The real slim shady: [sitting in a bean bag] oh no
You know what I hate? People who say the secret ingredient is love.
NO IT’S NOT, SHARON. IT’S SMOKED PAPRIKA
Spider-Man has a special plate onto which he can put down his felafel and hummus sandwich. It’s a pita parker.
WAITER: Would you like Parmesan cheese on your meal?
ME: Yes
WAITER: Say when
ME: Well now makes the most sense
I don’t think it is fair God plays for the Seahawks, seems like an unfair advantage.
Of course I know what it feels like to sleep with a restless elephant, I slept with my toddler last night
Hey Alaska wilderness show person who is about to freeze to death with no hope in sight, maybe just cuddle up with the crew filming you…
WIFE: (watching news) Someone broke into the Smithsonian Museum last night.
ME: (wearing an original pair of ruby slippers) That’s weird.
“Wow, haha, this is awkward. I didn’t think anyone was home. Uh…oh well…bears gotta maul…amirite?”

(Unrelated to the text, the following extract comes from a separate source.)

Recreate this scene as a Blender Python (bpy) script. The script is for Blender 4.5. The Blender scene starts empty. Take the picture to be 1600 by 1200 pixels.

Your Harvard education doesn’t make me respect you more – it makes me respect Harvard less.
Target employee: Describe your lost item
Me: It’s a $400 rose gold Tory Burch wallet with 87 cents and 12 maxed out credit cards inside
I now know why they’re called the wee hours of the night
thank god Hinge doesn’t do a year end wrapped. I would have to walk into the sea with pockets full of stones
Two things Twitter cultivates and encourages:
1. instant gratification
2. sense of impatient entitlement
3. misunderstanding of basic math
Judge: how do you plead?
Me: like this 🙏
Cleaning kitchen knives
Thought of you
I canceled my plans to go swimming because it was threatening to rain. I was OK with getting wet but only on my terms.
Me & my mate are Scots. We were visiting England & got arrested for being drunk and disorderly. The English cops really believed our names (in Scottish accent) were Ben Doon and Phil McAvity. We were only rumbled when the Scottish desk sergeant at the station burst out laughing.
First date idea: Couples Colonoscopies.
Hey m&m’s, I’ll be the judge if this bag is shareable or not.